Ani...our early morning chats, sob sessions, and laughs. it's all amazing. you are such a person. i can't tell you how much you mean to me, and how much you have really truely helped me. eventhough we only had about 3 1/2 hours of sleep, it was all worth it. You have taught me soo much and really have helped me grow. I love you and couldn't have made it through parts of life with out you. keep up what you are doing, and know i will always be here for you!!!!!!! i'm always your friend, you can come run away to my house anytime!! *_- hehe! I love you!

Everyone else...(I dont mean not to give you a personal message, it's just that i don't have very much time left) I love you all!! I dont know if i would be living with out you. You have all taught me sooo much. you have shown me more love and friendship than i deserve, or could ever have hoped for. You are all soo amazing, and i look up to each and every one of you!

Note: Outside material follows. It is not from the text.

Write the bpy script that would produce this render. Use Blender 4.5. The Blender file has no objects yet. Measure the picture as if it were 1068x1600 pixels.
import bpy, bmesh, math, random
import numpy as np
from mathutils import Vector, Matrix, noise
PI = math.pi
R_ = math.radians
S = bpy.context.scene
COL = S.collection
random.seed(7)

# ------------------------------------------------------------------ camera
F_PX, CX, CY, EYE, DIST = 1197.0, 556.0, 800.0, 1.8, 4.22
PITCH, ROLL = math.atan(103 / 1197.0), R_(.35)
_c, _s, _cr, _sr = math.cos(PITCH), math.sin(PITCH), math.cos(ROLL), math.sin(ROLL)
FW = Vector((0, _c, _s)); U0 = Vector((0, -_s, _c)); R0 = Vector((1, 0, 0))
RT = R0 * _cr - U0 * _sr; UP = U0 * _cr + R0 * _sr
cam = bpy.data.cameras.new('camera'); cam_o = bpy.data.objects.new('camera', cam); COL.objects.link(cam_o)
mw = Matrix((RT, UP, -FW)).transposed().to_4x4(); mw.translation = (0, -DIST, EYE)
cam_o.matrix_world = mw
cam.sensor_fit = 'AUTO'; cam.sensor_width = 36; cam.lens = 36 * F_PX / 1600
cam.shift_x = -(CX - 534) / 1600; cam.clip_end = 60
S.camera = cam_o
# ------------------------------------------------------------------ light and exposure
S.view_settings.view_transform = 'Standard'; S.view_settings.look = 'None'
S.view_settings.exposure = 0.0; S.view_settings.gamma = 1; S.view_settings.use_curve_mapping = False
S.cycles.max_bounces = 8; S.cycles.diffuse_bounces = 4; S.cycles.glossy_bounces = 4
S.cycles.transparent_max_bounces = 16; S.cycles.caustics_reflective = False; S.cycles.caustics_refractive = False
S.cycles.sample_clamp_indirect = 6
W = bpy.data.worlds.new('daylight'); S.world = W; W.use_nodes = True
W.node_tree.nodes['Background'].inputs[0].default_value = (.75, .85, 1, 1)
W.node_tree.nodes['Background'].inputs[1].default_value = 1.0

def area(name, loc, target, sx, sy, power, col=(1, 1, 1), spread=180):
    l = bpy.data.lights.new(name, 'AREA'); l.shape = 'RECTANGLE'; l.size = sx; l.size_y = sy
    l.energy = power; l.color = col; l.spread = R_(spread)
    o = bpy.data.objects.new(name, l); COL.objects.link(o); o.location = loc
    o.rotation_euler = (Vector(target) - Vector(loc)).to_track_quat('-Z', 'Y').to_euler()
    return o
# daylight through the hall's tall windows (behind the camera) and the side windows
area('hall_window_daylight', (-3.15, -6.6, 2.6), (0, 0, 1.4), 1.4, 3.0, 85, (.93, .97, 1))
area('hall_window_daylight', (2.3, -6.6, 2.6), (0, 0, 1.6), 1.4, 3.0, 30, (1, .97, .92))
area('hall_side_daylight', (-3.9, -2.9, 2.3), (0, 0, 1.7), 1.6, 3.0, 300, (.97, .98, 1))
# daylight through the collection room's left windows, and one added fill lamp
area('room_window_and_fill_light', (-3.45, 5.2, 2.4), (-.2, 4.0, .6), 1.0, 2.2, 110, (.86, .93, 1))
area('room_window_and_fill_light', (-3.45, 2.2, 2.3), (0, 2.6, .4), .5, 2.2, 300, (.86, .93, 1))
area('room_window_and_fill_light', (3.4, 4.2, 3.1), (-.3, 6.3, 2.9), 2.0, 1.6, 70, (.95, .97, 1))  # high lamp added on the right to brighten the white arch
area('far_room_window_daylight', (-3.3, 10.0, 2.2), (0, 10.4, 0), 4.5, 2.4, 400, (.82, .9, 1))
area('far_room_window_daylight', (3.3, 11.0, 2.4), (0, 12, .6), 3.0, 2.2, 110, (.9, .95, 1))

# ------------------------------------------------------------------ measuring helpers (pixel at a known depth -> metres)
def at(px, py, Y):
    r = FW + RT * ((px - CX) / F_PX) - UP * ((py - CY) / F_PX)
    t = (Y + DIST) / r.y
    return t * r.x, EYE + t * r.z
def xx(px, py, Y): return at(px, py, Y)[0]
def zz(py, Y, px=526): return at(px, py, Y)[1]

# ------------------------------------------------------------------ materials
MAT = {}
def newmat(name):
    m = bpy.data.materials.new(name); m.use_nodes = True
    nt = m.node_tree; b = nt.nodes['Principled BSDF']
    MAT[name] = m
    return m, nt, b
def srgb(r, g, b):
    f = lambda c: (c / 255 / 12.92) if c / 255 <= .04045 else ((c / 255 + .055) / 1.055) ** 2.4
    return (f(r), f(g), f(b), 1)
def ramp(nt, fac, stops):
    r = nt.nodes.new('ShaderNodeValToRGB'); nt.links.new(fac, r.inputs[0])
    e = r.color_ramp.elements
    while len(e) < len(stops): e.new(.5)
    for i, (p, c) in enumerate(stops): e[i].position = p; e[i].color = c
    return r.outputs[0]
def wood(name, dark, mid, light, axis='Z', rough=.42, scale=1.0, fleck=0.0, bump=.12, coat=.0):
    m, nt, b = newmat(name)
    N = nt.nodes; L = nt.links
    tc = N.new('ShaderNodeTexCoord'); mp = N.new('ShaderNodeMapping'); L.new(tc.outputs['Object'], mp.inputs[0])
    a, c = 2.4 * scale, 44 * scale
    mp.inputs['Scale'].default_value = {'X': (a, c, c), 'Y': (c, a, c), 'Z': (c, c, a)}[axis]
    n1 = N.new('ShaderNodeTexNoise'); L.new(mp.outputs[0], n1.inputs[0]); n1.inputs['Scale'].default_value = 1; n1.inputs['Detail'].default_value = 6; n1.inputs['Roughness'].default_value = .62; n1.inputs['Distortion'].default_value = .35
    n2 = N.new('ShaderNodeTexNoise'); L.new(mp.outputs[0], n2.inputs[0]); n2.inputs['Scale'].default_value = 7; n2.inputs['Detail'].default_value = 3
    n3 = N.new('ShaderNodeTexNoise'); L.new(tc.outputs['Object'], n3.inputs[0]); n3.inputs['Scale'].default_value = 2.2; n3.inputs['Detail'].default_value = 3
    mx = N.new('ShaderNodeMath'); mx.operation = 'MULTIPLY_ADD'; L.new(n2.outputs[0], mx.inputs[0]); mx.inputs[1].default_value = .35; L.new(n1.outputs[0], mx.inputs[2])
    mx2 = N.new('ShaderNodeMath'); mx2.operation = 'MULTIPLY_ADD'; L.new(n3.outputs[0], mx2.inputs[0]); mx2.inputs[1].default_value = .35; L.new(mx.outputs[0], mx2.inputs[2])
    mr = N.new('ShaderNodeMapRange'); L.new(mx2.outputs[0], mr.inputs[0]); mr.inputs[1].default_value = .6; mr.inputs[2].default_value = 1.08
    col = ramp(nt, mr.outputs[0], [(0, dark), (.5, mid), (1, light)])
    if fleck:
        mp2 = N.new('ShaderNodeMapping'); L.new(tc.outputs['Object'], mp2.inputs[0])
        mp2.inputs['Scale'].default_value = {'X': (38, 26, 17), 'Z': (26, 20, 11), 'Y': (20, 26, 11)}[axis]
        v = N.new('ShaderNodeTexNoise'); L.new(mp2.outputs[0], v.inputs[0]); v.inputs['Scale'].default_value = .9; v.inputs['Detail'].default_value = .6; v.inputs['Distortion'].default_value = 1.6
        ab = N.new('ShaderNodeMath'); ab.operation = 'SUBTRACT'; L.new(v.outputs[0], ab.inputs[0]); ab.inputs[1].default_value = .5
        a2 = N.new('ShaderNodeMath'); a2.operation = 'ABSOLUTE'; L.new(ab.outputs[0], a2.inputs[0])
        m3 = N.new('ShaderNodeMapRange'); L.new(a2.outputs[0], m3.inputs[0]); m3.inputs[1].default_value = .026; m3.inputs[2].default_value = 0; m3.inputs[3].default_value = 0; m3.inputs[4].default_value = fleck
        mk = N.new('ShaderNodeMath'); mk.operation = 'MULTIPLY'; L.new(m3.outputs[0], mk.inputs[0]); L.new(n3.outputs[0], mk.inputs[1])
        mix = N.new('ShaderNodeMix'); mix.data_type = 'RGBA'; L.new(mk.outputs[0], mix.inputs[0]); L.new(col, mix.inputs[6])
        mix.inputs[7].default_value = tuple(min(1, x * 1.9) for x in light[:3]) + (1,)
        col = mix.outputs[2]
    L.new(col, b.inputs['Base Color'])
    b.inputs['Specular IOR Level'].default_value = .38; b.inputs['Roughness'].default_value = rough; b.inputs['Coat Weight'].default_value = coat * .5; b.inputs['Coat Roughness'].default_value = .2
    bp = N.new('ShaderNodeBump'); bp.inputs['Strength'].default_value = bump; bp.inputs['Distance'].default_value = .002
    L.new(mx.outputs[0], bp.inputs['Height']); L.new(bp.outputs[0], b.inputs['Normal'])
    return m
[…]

I could go on talking about myself and my stupid problems. but i don't want to. I don't want life to be so down...why can't we all just be happy...haha yeah right!
it's not for me to decide! I think about everyone all of the time and what we used to have...i just want to think it's been put on pause until everyone is back together, but then i realized that it will never be the same! but there is nothing i can do and i hate it! I want to do something, but i'm either incapable, or too lazy. And I want to change that, but i don't know how! and that bugs me...arg..
*confused, angry, sad, depressed, determined, hopeless, and wanting something you can't have kind of look*

I am going to try harder to be better. I'm going to not be so lazy. I'm going to call all of you. I'm going to plan a get together, and everyone must come. I'm going to change the world!! *almost evil but sincere laugh*
I can't do everything, and i know it. No one person can...but i will try. I will TRY!!